The reason for these astronomical numbers is tuition, which makes up as much as half the budgeted expenses for California students now. At least for those students who turn to sex work, the sugar daddy Web site offers a student discount, allowing them a free “premium” account if they register with an .edu email address. (Though how many students are willing to tie outside sex work to an official email account is debatable.) But the reasons for offering this upgrade shouldn’t be mistaken for generosity; college girls get special treatment because they’re in demand. The Web site calls it their “special appeal,” but those of us who are less fond of euphemism point out that johns enjoy the fantasy of scoring a “good girl” who would otherwise be out of their reach if it weren’t for her financial straits.

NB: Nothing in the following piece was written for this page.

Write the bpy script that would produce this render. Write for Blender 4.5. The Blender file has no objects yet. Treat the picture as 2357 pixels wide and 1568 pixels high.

In 2011, Amanda Fairbanks interviewed a customer for Huffington Post and found that was very much the appeal for the 70-year-old millionaire.

"I only go out with girls 25 and under," says Jack, whose thick head of white hair and bushy eyebrows form a halo around a red, flushed face. "But I can't walk into a bar and go up to a 25-year-old. They'd think I'm a pervert. So, this is how I go about meeting them."

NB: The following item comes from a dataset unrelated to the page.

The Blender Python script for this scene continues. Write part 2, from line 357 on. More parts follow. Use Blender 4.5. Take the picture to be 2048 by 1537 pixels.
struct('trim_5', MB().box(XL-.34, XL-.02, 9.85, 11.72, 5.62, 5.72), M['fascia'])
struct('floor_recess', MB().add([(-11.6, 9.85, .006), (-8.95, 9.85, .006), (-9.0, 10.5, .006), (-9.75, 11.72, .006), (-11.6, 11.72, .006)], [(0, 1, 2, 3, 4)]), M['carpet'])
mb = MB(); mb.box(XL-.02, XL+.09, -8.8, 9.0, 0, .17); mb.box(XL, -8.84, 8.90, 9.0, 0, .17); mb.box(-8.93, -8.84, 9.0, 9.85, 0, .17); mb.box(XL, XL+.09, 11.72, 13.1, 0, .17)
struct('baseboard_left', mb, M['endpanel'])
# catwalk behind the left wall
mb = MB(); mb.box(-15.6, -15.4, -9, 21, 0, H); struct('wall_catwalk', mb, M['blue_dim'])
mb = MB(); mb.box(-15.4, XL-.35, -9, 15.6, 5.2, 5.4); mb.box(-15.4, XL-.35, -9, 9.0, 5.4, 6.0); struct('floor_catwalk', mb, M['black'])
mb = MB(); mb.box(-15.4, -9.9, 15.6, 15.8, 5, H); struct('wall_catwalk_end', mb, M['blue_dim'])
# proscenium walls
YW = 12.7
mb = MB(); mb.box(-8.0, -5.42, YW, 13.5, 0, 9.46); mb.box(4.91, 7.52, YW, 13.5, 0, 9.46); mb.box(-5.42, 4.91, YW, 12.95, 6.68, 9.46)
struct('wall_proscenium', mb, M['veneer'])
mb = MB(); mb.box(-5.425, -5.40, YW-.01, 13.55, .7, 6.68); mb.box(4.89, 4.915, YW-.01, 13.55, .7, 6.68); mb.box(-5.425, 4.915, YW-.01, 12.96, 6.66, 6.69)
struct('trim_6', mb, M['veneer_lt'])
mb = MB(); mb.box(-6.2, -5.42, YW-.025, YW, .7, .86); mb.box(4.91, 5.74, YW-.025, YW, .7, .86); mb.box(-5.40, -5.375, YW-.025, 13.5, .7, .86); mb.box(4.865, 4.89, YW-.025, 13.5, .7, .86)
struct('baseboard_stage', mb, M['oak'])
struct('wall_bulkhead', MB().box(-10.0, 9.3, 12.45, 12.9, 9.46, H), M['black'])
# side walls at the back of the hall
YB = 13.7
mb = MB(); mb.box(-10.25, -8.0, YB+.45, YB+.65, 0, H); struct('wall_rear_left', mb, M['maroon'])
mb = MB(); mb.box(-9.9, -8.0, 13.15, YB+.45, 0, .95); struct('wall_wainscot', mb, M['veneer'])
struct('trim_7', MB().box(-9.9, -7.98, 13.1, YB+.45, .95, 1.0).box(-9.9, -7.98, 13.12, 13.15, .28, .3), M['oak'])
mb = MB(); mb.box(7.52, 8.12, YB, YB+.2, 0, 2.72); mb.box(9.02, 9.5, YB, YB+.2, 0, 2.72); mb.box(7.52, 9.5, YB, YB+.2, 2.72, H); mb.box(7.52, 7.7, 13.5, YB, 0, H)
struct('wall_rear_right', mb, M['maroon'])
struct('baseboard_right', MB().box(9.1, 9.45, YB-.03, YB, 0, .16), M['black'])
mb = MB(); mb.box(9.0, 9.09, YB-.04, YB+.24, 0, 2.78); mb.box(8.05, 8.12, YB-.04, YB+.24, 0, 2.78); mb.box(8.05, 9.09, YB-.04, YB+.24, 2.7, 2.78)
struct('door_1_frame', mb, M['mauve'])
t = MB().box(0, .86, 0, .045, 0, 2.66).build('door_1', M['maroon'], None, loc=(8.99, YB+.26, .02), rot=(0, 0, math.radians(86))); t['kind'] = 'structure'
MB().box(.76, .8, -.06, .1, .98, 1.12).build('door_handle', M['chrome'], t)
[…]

It makes sense; the whole point of the too-cute language about “sugar daddies” and “sugar babies” is to make the whole thing sound more like it’s dating than prostitution. The fantasy for the johns is being able to buy their way out of being too old or otherwise sexually unappealing for the women they want to have sex with. To have someone who, if not for soaring tuition rates, would probably be spending this Saturday night with a boyfriend her own age spices things up.

There’s nothing wrong with going into sex work as a career, or as most women view it, as a temporary stop-gap to pay the bills, but the power imbalances in this situation should give anyone pause. The Web site sends out cutesy press releases and gets free publicity from content-hungry news organizations that enjoy a little titillation. But while the johns go mostly unmentioned and the Web site gets free publicity, the young women themselves get treated poorly by the press. A Google search of online write-ups of this press release revealed an array of nasty descriptions of women who go into sex work: “women...of a certain moral caliber,” “kept women,” “looking to sell their dignities,” “declining cultural morals,” and failing to meet university standards of “student integrity and leadership.”

Needless to say, the young women are also bearing most of the legal risk of these kinds of operations. The Web site merely bills itself as encouraging companionship and shifts the responsibility for negotiating the payment for sex--the actual illegal behavior--onto the backs of the women, who aren’t in a financial place to deal with legal fallout if they get caught, unlike their rich clients.

Reading through the Web site’s take on college women is a wonderland of contradictions. Sometimes, they defensively deny exploiting financial desperation by claiming this is a choice of first resort for the women: “This is a preferred lifestyle. It’s a relationship in some form, not an unsavory business proposition. They forget that we are all adults and at the end of the day we choose to be here. There are hundreds of other ways to make money, this isn’t a job or a solution to a problem, it’s a way of life.”

The problem is that their clients want the fantasy of the girl who isn’t “really” a prostitute, so despite these claims, they heavily market the idea that the women wouldn’t be here if not for their financial insecurity. Their marketing materials dwell on maxed-out credit cards and exhaustion from working “double shifts.” Student loans and rising tuition are heavily highlighted. For men who are considering paying for sex, the site wants to make it very clear: These women are desperate.

There’s an easy analogy in all this in an era where ordinary people find middle-class dreams increasingly hard to achieve while the rich preach “austerity” and clamor for permanent tax cuts. Growing income inequality is less than an unfortunate side-effect of conservative policies. For the rich, it’s an opportunity, a chance to extract concessions that the rest of us would otherwise not give.